As you point out, many ccTLDs had been registered before 1591 was
written.  The system of accumulating experience first and then
writing down the rules that had proven successful was actually quite
typical of IANA's way of operating during that period.  RFC 1591 did
fine-tune some procedures, but was certainly not a radical departure:
I apologize if anything I wrote appeared to make the latter claim.
One of the things that 1591 documented was the mechanisms that had
been used for several years to make it difficult for OSI-minded
governments to seize control of ccTLDs and use them to restrict
Internet use in the applicable countries: not particularly
idealistic, actually, but extremely pragmatic.

The explosion of the Internet into the commercial, public, and
large-scale personal-use sectors was not the result of a single event
or invention.  Instead, it was the result of a huge number of factors
coming together and being ready at the right times.  I believe that
one that there was Internet infrastructure in most industrialized
countries (and a surprising amount of infrastructure, at least at the
email connectivity and interchange level, in many less-developed
ones).  Another was that the OSI effort had essentially died as a
serious alternative, although some of the relevant governments hadn't
figured that out.  I would encourage you to speculate on the state
the Internet would be in today (or would have been in four or five
years ago) in the countries that had strong OSI policies had
government (not academic/research) efforts seized control of ccTLDs
and insisted that all communications be over nationally-profiled
X.25/ X.29/ X.75 and that all naming reflect a syntax transformation
and canonicalization of OSI (X.400/X.500) Distinguished Names.  The
policies and strategies documented in 1591 were one of the Internet's
defenses against such an evolution; I hope we don't need them again
in the future.

While my recollection of the spread of the NSFNet to industrialized,
scientifically-advanced, countries and their research communities is
the same as yours, deployment occurred in many other areas on a less
formal basis, mostly as the result of private efforts, and largely
without public funds (especially public funds originating from
within-country).  Much of Asia, Africa, and Central and South America
was connected through a series of steps starting from low-budget
infrequent international dialup connections to exchange email over
one protocol or another.  And the funds were often private,
scrounged, or contributions from development agencies or NGOs.  The
story that governments and public funds paid for all of this is as
much a myth as the story that the US Government paid for all of it
and hence owns it.

       I see the ICANN forum as the place where ccTLDs subject
       can be eventually put into lights, and some hidden problems
       made public. And hopefully solved.

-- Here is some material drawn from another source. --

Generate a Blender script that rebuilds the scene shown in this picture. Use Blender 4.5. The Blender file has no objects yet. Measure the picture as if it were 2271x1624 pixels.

I don't disagree with this.  My concern isn't with making issues
public, nor with working out solutions.  I just hope that we don't
lose some of the features of 1591 --including making sure that
parties asking for a transfer understand their request and that
preservation of stability is an important objective-- in the process.
And I'm very concerned about two aspects of a "governments should get
whatever they ask for" policy: that they may not always move carefully, in
public, and with the best of motivations (the idealistic part) and
that ICANN not be placed in the position of determining the
legitimacy of a government (the pragmatic part).   Both concerns are
justified given the history of ccTLD allocations and claims.

                                                     At the same
   time, if a government wishes to make a change, the best
   mechanism for doing so is not to involve ICANN in a potential
   determination of legitimacy (or even to have the GAC try to
   formally make that decision for individual countries) but for
   the relevant government to use its own procedures to persuade
   the administrative contact to request the change.

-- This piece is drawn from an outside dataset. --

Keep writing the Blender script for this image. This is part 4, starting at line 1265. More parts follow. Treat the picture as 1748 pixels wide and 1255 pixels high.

   ==> I disagree. What do you mean by "persuade" when some
       foreign authority (IANA) clearily interferred with the sovereign
       country and gave the management to a private company run
       off-shore in yet another jurisdiction ?

Whew!  I'm going to try to use less-loaded language, but perhaps the
emotional level of some of these issues is a lot of the real problem
here.  If one starts out with the assumption that domain names based
on the 3166 list are the property of the country involved (and hence
its government), then no domain should ever have been delegated
without a national government request.  That wasn't the assumption of
1591, indeed, it isn't the assumption of IS 3166 (it is neither an
accident nor irrelevant that ISO and most of its member bodies
describe themselves as components of a _voluntary_ system of
international standards).  And, as suggested above, had domains been
delegated that way, several of them would be using OSI DNs only --
which, of course, would eliminate a lot of today's problems although
perhaps not in the most desirable way.

During the time that I was involved with 1591, the ccTLD review
process, and the IDNB, things were never as arbitrary as you seem to
suggest.  Applications were reviewed carefully to try to ensure that
the admin contract was really in-country and understood the "public
trust" provisions of 1591.   Mistakes were almost certainly made, but
I trust you aren't going to suggest that governments never make
mistakes.  I believe that things did start to deteriorate after roles
started to shift and IANA concluded that it needed to be more
responsive to governmental requests/demands, not the other way
around.  But, in at least several cases now often cited as examples
of abuse, all appearance were that the government fully endorsed the
admin contact and external operator (even if it later changed its
mind).

The questions for me are not whether things should be clarified, or
whether ccTLDs whose operators who are not adequately serving the
interests of the relevant country or the Internet as a whole should
be identified and brought back into line or replaced.  I view both of
those as given.  But there should be great care taken in any moves
that de-stablize things in the interest of control (rather than
fixing real and identified problems) or that put ICANN into the
position of determining the legitimacy of a government or its claims.